Obama Extends Chinese Visas, Follows with U.S.-China Climate Pact

Obama Extends Chinese Visas, Follows with U.S.-China Climate Pact

Chinese citizens traveling to and from the United States on “short-term business and tourist travel” will now have the option to obtain 10-year visas, announced President Obama at this week’s APEC CEO Summit in China. “Under the new arrangement, student and exchange visas will be extended to five years; business and tourist visas will be extended to 10 years,” he declared. 

This comes as a drastic increase from prior policy by which non-immigrant visas (NIV) have been issued one year at a time, and it maxes out the limits of U.S. law which caps the length of any visa to 10 years.

“More than 1.95 million NIV applications were processed for Chinese nationals in fiscal year 2014,” says the U.S. State Department. Chinese students make up the greatest portion of foreign students present in the U.S. but only 16 percent of all types of U.S. visas are issued to Chinese nationals.

Senior Obama advisor Valerie Jarrett tweeted an image November 10, which claimed, “by 2021, today’s new visa policy will help: As many as 7.3 million Chinese travelers come to the United States.” The message goes on to claim this will “contribute nearly $85 billion per year to the U.S. economy” and “support up to 440,000 American jobs.” However public response to the message was overwhelmingly skeptical.

President Obama has repeatedly stressed cooperation between the U.S. and China on China’s integration into the global economy, climate change initiatives, monitoring nuclear positions in North Korea and Iran, combating terrorism and Ebola, and movement toward an Asia-Pacific Free Trade Area during this trip to Asia. He stated at the APEC CEO Summit, “Chinese direct investment in the United States has risen six-fold over the past five years.”

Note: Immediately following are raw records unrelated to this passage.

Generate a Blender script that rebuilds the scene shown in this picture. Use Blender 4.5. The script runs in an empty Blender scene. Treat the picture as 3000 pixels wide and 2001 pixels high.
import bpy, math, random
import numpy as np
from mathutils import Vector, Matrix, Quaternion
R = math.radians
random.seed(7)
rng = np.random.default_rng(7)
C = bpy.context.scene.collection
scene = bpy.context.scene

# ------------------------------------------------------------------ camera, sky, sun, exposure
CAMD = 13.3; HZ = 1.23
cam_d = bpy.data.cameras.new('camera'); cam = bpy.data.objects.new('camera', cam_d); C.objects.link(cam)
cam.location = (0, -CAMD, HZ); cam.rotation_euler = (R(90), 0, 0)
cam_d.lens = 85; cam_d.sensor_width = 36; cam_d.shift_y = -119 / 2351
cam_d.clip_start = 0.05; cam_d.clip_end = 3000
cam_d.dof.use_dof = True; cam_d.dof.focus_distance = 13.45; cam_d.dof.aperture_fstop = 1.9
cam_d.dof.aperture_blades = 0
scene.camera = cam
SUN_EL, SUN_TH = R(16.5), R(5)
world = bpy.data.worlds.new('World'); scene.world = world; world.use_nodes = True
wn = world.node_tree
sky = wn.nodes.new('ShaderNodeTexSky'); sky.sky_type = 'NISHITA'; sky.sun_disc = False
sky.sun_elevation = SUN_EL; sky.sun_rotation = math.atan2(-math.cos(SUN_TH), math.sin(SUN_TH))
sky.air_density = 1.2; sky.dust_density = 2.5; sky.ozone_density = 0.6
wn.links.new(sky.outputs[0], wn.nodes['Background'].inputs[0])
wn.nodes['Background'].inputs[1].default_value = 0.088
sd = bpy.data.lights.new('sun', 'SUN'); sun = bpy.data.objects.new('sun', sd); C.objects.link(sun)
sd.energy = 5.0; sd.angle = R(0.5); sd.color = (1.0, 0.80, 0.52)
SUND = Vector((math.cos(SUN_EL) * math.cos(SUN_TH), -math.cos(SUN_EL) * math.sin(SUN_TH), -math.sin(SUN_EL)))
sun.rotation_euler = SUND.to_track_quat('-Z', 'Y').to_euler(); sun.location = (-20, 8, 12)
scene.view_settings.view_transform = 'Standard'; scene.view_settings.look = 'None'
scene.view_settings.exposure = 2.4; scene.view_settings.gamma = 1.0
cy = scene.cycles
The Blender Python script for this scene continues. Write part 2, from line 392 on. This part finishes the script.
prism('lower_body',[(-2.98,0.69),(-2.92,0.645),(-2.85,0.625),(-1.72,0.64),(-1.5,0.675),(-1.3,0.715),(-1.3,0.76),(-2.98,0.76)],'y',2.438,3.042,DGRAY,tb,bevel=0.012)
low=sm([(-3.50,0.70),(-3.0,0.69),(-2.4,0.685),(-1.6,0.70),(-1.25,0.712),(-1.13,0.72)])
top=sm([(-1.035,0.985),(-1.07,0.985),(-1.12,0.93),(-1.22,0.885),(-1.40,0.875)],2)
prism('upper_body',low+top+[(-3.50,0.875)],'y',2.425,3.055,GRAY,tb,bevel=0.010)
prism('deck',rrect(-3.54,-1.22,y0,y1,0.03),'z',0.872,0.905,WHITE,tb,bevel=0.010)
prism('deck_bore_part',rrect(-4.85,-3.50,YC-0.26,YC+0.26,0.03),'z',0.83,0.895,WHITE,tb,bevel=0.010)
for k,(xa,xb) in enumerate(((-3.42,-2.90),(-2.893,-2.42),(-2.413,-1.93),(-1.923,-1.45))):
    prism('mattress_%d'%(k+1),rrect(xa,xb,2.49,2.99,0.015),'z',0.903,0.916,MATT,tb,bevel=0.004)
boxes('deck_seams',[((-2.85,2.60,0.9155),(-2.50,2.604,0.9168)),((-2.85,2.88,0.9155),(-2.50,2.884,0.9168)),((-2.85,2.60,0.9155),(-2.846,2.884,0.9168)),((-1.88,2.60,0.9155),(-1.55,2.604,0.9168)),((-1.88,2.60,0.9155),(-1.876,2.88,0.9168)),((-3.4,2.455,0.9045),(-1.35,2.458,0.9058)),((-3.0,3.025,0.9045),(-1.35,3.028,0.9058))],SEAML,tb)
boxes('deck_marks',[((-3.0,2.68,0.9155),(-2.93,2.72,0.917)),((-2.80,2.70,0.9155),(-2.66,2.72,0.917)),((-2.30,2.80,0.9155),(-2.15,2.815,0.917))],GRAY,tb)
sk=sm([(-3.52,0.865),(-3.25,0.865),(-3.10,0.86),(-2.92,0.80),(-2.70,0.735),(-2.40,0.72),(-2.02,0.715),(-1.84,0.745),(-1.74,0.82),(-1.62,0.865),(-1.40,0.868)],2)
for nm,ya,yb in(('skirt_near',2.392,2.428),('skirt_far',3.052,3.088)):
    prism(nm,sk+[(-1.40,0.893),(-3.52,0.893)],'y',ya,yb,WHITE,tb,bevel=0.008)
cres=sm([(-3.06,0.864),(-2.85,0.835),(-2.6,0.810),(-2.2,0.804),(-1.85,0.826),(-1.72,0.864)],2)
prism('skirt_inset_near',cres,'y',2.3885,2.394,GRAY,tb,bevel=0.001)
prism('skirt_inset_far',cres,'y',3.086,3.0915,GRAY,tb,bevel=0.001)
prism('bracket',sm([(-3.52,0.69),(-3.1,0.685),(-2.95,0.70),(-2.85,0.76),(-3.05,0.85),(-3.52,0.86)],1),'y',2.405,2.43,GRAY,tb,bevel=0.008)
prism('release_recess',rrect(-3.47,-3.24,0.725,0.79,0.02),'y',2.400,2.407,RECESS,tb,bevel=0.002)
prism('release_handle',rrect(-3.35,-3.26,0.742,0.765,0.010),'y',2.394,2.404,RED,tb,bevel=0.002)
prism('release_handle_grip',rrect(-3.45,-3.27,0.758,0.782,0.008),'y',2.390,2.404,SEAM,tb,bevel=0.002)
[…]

“I am pleased that we continue to expand the ties between our peoples,” President Obama said in a joint press conference with Chinese President Xi Jinping, “The new visa extension that begins today will bring more Chinese tourists to the United States and more American tourists to see the magnificent sights of China. That will encourage more exchanges among our students. We welcome more Chinese students to the United States than from any other country. And I’m proud that this summer my ‘100,000 Strong’ program reached our goal of more than 100,000 Americans studying in China in recent years. With these visa extensions, we’ll give more students this opportunity—both Chinese and Americans.”

In addition to extending the length of Chinese visas, President Obama pushed climate change agreements between the two countries, announcing “a new target to cut net greenhouse gas emissions 26-28 percent below 2005 levels by 2025” in the U.S., according to a White House press release. “President Xi Jinping of China announced targets to peak CO2 emissions around 2030, with the intention to try to peak early, and to increase the non-fossil fuel share of all energy to around 20 percent by 2030.”

A 2014 Center for Immigration Studies raised questions of de facto amnesty when it revealed U.S. Immigration and Customs Enforcement documents, stating, “The number of aliens who have received a final order of removal, but who are still in the United States, has risen to nearly 900,000.”

While the reports showed a large portion of non-citizen departures from May 2005 to April 2009 were from Mexico, Honduras, El Salvador, and Guatemala, the drastic reduction in deportations from the interior, “have plummeted from a peak of about 236,000 in 2009 to about 100,000 in 2014.”

“The turn away from deporting immigrants from the interior of the country amounts to an open invitation for people to come to the U.S. on a legal visa and stay,” reported the Los Angeles Times on comments from Senator Jeff Sessions.

“At least 99.92% of illegal immigrants and visa overstays without known crimes on their records did not face removal,” Senator Sessions’ staff conveyed to Breitbart News in March. However, policies such as the increase in length of Chinese visas brings into question whether this move is simply giving official status to those coming on Chinese visas who may have previously chosen to overstay their one-year visa instead of renewing. It also brings into question the level of oversight for those on extended visas. Now applicants may reside within and travel to and from the U.S. without the need to have visa applications reviewed and approved yearly.